Memang kini, kebutuhan orang untuk berkumpul atau sekadar bertemu, memerlukan ruangan yang pas, selain kantor dan rumah. Pertemuan untuk menggagas sesuatu, membicarakan acara, kerap berlangsung di ruang-ruang terbuka seperti warung kopi, lobi hotel, kafe, taman dan tempat-tempat lain yang representatif. Karenanya, tak heran bila kreasi ruangan kafe, sering membawa masuk instrumen-instrumen lain untuk ditempel kepadanya: misalnya kafe yang didesain dengan selingan taman dan lingkungan yang sejuk, dengan diberi beberapa gazebo. Kafe yang didesain dengan model, seperti di taman wisata dengan menyediakan fasilitas yang lengkap: ada kamar mandi, WC, ruang sholat dan instirahat yang nyaman. Pada pokoknya, kafe menarik didesain sesuai karakter lokasinya.

Kebutuhan orang akan ruang yang enak dan nyaman untuk aktivitas di luar kantor dan rumah, membuat si pemilik kedai kopi mesti pandai-pandai mendesain warkopnya. Di desa-desa, kafe-kafe bisa didesain menyesuaikan karakter dan kondisi setempat. Begitu pula kafe-kafe di wilayah-wilayah tertentu, bisa dikreasi menyesuaikan lingkungan dan situasinya, misal di pegunungan dan di pantai tentu secara desain mesti dibikin berbeda dengan kafe yang berada di pinggir jalan atau di pinggir sawah.
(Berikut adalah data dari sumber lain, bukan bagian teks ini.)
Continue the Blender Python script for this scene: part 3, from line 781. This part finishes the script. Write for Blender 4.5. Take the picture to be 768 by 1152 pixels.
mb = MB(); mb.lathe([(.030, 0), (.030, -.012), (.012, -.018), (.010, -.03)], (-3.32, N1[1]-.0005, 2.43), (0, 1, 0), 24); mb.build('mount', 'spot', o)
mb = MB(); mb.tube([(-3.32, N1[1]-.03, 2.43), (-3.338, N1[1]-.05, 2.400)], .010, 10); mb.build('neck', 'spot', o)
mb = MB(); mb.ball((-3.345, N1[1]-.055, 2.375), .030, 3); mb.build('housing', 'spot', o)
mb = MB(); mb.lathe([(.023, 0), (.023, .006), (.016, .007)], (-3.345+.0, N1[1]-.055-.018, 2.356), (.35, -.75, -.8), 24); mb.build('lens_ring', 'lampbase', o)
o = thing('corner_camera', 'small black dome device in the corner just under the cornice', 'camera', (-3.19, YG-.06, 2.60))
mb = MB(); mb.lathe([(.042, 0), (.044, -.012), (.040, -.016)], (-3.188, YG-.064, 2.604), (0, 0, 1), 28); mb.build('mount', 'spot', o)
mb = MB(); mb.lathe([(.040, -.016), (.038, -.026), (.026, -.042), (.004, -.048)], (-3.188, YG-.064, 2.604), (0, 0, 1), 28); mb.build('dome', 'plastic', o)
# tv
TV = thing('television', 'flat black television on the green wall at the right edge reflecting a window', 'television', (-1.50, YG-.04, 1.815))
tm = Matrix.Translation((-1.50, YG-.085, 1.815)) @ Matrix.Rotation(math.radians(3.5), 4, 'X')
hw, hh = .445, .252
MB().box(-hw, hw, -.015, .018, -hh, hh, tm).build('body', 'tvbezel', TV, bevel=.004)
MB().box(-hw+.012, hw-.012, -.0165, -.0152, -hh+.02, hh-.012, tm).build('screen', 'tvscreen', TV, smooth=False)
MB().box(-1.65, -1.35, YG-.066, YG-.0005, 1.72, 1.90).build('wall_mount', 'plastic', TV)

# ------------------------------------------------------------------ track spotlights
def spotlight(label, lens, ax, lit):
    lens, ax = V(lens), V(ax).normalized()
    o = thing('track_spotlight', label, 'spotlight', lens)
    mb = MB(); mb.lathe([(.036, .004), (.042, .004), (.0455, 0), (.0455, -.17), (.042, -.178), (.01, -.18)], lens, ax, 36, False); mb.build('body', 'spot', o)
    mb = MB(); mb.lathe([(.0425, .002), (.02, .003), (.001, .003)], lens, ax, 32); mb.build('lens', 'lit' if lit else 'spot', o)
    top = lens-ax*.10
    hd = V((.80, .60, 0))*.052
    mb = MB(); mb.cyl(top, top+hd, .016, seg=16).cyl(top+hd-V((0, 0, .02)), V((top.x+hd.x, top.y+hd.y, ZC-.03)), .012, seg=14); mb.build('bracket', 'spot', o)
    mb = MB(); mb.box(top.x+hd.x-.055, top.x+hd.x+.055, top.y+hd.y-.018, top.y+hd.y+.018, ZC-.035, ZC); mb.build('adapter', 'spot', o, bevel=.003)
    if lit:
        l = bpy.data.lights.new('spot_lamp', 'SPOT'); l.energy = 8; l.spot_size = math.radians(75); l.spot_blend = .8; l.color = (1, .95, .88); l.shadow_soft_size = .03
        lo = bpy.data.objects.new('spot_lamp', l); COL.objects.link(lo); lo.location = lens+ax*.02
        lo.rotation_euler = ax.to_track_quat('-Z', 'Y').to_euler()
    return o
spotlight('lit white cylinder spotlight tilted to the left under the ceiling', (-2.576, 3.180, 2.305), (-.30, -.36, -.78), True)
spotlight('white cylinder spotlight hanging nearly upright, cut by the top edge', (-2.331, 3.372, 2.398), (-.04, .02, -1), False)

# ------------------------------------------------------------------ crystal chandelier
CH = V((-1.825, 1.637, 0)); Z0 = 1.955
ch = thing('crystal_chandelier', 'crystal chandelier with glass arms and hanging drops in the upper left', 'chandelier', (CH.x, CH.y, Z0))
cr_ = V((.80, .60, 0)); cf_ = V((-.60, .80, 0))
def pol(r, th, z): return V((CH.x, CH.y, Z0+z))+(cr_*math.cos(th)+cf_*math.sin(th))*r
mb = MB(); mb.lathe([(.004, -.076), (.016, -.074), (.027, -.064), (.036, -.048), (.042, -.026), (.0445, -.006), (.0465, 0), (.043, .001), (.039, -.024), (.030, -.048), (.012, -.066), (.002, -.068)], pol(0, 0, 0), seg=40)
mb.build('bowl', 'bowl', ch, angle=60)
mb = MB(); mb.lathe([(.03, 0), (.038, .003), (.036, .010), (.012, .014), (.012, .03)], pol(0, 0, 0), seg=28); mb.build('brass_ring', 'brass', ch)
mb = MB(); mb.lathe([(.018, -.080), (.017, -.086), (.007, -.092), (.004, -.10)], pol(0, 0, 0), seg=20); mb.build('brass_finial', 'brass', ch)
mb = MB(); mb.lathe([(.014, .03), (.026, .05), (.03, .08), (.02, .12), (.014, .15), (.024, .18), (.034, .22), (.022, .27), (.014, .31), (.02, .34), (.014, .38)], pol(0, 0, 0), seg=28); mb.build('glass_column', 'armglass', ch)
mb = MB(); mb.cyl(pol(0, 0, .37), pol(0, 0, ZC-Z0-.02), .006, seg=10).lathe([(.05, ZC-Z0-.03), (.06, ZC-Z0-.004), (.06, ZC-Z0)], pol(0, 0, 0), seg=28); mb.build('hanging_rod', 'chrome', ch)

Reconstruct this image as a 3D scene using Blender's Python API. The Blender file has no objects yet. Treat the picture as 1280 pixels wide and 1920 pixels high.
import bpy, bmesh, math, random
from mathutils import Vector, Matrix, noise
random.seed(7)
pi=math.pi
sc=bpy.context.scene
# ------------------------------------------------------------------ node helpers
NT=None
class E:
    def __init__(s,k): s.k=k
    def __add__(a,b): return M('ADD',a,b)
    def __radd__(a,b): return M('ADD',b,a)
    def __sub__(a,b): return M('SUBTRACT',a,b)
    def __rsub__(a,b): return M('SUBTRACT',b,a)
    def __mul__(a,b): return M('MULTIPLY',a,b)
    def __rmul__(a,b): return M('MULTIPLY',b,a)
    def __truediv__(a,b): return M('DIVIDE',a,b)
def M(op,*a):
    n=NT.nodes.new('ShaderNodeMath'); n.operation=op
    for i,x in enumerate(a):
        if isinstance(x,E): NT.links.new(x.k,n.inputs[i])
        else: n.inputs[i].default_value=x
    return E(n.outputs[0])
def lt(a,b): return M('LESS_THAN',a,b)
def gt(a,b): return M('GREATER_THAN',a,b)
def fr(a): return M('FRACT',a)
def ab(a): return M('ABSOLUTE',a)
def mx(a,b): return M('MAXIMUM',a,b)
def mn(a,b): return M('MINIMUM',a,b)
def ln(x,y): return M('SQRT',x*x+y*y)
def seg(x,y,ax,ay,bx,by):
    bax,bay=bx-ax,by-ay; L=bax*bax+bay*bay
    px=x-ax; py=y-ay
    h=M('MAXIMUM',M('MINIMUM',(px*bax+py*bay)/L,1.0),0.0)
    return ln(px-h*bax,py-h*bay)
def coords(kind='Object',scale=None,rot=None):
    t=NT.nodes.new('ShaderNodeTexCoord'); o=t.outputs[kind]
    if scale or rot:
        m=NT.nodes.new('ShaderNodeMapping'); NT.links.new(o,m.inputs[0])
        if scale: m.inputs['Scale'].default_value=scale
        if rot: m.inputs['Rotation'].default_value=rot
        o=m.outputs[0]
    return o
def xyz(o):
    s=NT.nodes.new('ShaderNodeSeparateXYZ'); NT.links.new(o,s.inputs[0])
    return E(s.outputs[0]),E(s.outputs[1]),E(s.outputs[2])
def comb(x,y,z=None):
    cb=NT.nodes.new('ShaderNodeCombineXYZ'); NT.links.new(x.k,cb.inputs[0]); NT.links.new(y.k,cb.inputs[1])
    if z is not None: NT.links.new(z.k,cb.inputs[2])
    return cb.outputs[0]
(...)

Yang utama dari ruang-ruang terbuka itu (ruang publik) nyaman dan membuat betah pengunjung.

Ketika kebutuhan orang untuk nongkrong dan berserikat tetap ada, maka kebutuhan untuk menyeruput kopi di ruangan yang nyaman juga akan selalu ada. Karena itu, sebetulnya warung/kedai kopi, entah yang berada di pinggir jalan atau yang hanya buka malam hari dan melapak di trotoar; yang berada di gang-gang masuk dari jalan besar antarkota, bahkan warung-warung kopi yang terletak di pelosok-pelosok desa tapi selalu buka di malam hari dan dikunjungi pelanggannya, menjadi pusat-pusat keramaian yang sedikit-banyak ikut mendenyutkan jantung sebuah tempat.